Definiere Deine Werte: Was ist Dir wichtig? Was geht gar nicht? Was lässt Dich wohlfühlen? Wann bist Du in Aufruhr?
Wahrnehmen und Spüren: Tägliches Hineinspüren in das, was Dir gut tut und was nicht, ist essenziell! Warum? Weil Du ansonsten Deine Grenzen nicht spüren kannst.
Setze Deine persönlichen Grenzen: Und zwar da, wo Dein Bauchgehirn “Nein” oder “Stop” sagt.
Arbeite mit einem Mentor: Nicht, weil Du es nicht alleine kannst. Sondern weil ein professionelles Gegenüber Dir wertvolle Hinweise geben kann und Dich und Deine Grenzen in einem “Übungsraum” spiegelt und Du so schnell stabil wirst
Wege nach Rom gibt es Viele. Wichtig ist, Dir selbst klar zu sein, wo Du auf Deiner Skala der Selbstverantwortung stehst – und wo genau Du noch in der Fremdbestimmung bist. Und dann den Zeiger Stück um Stück zu verschieben.
Ich begleite Dich sehr gerne dabei – buche Dir einfach ein erstes Gespräch mit mir.
Ich wünsche Dir viele Erkenntnisse für Dich.
Alles Liebe, Christine
Ein spannender Beitrag. Danke für die Anregungen.
Für mich ist es oft schwer zu erkennen, wo meine Verantwortung aufhört.
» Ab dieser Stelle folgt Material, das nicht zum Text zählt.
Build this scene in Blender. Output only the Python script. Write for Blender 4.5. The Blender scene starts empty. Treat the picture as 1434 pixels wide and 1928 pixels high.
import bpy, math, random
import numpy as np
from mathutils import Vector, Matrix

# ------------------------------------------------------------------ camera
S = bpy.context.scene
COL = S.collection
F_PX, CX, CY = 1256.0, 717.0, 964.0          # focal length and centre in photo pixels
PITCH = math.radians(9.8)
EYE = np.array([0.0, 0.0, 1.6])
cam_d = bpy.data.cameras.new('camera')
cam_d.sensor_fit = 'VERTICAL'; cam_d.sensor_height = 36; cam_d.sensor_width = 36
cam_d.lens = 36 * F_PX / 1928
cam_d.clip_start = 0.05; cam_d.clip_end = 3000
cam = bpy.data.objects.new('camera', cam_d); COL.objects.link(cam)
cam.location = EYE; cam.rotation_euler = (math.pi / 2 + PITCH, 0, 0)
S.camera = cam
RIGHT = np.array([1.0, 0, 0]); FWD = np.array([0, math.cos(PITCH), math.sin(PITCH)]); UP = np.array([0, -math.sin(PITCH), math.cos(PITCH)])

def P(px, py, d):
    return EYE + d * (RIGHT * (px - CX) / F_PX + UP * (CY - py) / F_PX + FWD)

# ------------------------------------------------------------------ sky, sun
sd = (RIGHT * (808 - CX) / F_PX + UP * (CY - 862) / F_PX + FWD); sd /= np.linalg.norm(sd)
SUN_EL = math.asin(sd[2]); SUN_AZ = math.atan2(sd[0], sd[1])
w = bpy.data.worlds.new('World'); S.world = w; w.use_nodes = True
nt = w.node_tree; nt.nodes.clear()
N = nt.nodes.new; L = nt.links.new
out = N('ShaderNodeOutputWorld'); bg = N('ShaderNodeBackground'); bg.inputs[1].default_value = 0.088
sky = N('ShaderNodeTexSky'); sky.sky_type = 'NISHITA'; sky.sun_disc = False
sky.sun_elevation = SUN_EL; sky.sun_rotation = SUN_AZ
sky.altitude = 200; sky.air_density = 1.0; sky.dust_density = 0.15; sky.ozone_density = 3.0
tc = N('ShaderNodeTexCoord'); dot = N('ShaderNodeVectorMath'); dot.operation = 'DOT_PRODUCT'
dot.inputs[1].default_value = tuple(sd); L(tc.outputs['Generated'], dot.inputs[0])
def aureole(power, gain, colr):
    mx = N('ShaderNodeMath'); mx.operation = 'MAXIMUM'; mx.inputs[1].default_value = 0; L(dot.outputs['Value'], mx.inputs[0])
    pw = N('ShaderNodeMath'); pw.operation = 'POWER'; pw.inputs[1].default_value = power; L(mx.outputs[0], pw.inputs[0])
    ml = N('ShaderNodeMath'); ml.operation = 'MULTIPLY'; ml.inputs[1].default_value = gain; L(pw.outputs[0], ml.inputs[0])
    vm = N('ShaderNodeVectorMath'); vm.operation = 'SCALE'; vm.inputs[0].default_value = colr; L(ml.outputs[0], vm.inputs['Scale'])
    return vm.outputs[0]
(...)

Wo muss ich loslassen und die Verantwortung dort belassen, wo sie hingehört. Bei Kollegen, beim Partner, beim Kunden……
Es gab eine Zeit, da fühlte ich mich für alles verantwortlich und folglich an allem Schuld.
Liebe Sandra.
sehr gerne. Herzlichen Dank für Dein Teilen.
Ja, das ist nicht so einfach. Zu tief sitzen unsere Prägungen und erlernten Abhängigkeiten. Oftmals hängt auch ein mehrgenerationaler “Schuld-Konflikt” dahinter, den es zu erkennen und aufzulösen gilt.